Statues and fountain at the center of Piazza Quirinale.
Statues and fountain at the center of Piazza Quirinale.

Wandering downhill from there, I just happened to glance to the left when walking past a doorway and saw this amazing church. I walked over to glance inside, and right as I crossed the doorway the bells began to ring the hour. Inside the organist was playing softly, possibly practicing for the evening service.

Again, no photos were allowed inside, and again it was overwhelming with the art. In particular, on the arch above the main altar, there was this amazing painting called “The Fall of the Rebel Angels” by Giovanni Odazzi. Some sort of optical illusion is at work, because it truly looks as if the angels are falling out of the painting, from the arched ceiling, towards the ground where you are looking up at it.

There was also a lower crypt area filled with art and statues, including some relics if I understood correctly. Unfortunately the little guide I picked up at the church (and dropped some change into the offertory in return) is all in Italian and I can’t quite make heads or tails of it (and I am too tired to load up Google for translation right now).

The church turned out to be the Basilica of the Holy Apostles. One on my list to go back and visit once I’ve brushed up my sketching skills a little, as I’d love to just sit and sketch some of the art and architecture in there. My descriptions are doing the basilica little justice, but I knew (and still know) so little about what I was looking at that I can’t describe it and do it justice.

From there it was a short walk the rest of the way to Trajan’s Column. Unfortunately the sun was at such an angle, and so bright out, that I am not sure how well my photos turned out.

I didn’t stay too long, first place in Rome that I actually felt in danger of being pickpocketed as a couple times as I moved to get a different angle of photo of the column I’d get the sense of someone behind me, look around to make sure I wasn’t stepping in the way of someones photo, and catch someone an arm-length and a half away suddenly change directions and walk away as I turned to look at them. Odd enough behavior, because I was standing a little out of the flow of traffic so no reason to pass that close to me in the first place, that I decided to move on after snapping just a few photos.

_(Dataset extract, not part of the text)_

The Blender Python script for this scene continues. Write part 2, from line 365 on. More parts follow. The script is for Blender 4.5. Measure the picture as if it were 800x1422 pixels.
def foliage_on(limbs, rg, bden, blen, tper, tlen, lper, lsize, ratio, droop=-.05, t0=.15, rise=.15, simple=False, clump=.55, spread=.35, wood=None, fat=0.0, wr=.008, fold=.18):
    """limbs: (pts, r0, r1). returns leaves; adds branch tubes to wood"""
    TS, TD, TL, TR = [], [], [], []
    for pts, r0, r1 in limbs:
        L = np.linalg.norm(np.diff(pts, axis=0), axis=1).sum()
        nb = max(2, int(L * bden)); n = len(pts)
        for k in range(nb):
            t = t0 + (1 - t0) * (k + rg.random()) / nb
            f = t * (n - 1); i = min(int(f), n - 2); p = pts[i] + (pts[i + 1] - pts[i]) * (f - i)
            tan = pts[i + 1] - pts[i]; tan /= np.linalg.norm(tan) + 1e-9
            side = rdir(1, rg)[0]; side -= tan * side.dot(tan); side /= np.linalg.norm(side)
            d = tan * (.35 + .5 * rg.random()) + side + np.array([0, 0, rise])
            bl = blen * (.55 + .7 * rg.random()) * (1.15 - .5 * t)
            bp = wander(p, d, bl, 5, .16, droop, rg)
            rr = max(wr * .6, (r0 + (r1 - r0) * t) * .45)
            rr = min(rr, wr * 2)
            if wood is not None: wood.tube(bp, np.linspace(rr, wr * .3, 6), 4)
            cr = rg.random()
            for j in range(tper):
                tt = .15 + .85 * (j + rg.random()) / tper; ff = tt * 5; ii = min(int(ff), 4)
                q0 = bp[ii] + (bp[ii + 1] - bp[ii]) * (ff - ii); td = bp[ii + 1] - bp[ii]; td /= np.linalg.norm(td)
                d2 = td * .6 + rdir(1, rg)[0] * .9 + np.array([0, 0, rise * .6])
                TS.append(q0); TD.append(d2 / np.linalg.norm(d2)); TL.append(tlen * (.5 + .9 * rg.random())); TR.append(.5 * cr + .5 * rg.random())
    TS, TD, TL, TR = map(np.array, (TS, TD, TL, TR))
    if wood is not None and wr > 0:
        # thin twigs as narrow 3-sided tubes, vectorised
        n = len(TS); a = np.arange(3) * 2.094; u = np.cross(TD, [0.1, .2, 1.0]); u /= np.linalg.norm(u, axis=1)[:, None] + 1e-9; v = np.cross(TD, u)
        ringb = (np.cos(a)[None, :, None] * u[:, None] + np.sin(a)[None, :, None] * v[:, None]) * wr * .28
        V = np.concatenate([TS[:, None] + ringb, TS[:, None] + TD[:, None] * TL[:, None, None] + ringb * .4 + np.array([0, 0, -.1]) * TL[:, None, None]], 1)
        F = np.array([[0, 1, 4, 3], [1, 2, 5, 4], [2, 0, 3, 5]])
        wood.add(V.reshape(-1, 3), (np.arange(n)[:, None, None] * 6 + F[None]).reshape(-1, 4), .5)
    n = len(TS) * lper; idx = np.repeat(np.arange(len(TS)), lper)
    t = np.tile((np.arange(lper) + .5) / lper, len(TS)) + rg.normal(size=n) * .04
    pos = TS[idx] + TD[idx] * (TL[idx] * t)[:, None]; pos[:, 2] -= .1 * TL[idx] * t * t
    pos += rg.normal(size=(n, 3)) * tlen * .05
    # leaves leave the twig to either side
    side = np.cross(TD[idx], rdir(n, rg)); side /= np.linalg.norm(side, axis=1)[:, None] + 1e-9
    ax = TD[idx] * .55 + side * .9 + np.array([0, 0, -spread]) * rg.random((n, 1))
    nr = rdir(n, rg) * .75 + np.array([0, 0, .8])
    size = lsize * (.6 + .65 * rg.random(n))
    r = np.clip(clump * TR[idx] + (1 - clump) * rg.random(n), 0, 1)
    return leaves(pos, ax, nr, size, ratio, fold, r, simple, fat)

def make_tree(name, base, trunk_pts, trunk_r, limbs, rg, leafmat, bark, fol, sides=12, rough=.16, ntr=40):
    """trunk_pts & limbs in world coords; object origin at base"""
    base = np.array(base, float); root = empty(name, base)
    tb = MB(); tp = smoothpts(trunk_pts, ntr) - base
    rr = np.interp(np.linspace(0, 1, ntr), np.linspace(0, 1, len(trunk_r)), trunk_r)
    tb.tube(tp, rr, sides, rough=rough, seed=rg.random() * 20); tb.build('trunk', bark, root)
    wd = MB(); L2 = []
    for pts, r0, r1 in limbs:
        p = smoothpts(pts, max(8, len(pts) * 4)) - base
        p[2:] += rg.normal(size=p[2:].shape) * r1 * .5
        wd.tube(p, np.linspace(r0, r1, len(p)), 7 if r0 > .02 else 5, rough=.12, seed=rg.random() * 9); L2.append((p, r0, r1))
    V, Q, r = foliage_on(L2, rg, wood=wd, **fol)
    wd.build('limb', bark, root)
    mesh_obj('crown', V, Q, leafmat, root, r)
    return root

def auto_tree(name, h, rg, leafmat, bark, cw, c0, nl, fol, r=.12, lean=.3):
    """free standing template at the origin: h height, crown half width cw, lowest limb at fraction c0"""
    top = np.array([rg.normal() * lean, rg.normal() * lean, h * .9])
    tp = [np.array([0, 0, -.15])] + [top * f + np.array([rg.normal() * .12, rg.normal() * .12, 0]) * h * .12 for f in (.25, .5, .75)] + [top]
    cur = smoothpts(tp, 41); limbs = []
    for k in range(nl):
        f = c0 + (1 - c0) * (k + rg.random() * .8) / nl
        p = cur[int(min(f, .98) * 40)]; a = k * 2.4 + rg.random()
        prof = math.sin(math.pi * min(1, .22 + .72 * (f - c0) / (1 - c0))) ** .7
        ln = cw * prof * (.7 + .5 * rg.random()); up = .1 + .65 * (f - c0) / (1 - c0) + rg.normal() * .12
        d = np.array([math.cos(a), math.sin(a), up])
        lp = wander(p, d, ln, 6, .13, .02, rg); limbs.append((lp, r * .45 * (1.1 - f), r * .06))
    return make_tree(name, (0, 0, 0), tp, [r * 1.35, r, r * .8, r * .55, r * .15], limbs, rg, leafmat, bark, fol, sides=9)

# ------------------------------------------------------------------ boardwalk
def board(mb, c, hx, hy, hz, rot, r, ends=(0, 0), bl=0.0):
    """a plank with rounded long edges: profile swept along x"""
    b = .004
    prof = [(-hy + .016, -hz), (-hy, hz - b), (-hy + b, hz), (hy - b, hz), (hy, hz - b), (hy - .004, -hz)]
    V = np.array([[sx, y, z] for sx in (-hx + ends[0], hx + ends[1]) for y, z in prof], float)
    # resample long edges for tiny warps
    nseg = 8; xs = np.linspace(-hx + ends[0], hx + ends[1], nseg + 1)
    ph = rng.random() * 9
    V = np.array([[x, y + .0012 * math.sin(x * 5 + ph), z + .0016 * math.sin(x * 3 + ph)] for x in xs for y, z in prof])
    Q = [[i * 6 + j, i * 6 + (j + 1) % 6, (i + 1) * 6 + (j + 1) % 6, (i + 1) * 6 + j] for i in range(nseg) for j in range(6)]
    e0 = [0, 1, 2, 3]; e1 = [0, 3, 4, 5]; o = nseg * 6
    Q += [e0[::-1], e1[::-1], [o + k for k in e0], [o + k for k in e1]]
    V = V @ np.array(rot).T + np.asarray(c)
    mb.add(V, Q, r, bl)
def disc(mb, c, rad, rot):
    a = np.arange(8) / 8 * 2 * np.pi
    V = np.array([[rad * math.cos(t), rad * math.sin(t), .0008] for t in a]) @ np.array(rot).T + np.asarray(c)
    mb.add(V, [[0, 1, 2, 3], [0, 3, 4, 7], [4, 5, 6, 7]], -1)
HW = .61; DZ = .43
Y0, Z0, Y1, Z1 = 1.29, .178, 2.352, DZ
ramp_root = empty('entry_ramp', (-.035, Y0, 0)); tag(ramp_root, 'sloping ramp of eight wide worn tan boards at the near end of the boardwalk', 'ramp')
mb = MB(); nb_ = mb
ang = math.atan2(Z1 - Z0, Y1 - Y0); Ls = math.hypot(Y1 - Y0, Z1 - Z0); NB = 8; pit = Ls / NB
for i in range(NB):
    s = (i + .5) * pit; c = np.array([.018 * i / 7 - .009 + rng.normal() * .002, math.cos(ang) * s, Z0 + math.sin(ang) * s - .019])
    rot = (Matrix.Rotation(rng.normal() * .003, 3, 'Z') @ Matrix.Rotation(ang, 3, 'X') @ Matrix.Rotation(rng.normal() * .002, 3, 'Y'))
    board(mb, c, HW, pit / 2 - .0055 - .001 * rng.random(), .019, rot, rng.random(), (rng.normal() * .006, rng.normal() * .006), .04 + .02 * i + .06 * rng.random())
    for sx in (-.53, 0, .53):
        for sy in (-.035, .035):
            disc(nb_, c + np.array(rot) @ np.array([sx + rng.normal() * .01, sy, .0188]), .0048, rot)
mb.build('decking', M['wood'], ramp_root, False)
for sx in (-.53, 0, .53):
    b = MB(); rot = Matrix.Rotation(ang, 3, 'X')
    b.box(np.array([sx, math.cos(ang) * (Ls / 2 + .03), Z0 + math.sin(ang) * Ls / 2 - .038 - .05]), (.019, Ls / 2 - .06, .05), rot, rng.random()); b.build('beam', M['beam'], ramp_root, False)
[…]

I was impressed by Trajan’s Column, the details on the artwork, that they got all of the individual pieces that were stacked to form the column, to get them to lineup so well. I’d really like to see a copy of the columns designs printed out on a long sheet of paper, something I could look at up close to see all the details and how the story is told. It’s a bit like looking at the Bayeux Tapestry in 3D.

Trajan's Column as the sun was setting behind me.
Trajan’s Column as the sun was setting behind me.
Close-up of a section of Trajan's Column.
Close-up of a section of Trajan’s Column.

From there I walked the short bit back to the Piazza Venezia, hopped on the tram, got off near the grocery store to get some yoghurt and eggs, met Krista and Celeste in the store and said hello, and headed back to crash and have another salad for dinner (now with added berry yoghurt).

And write this blog post to try to help process everything I saw today.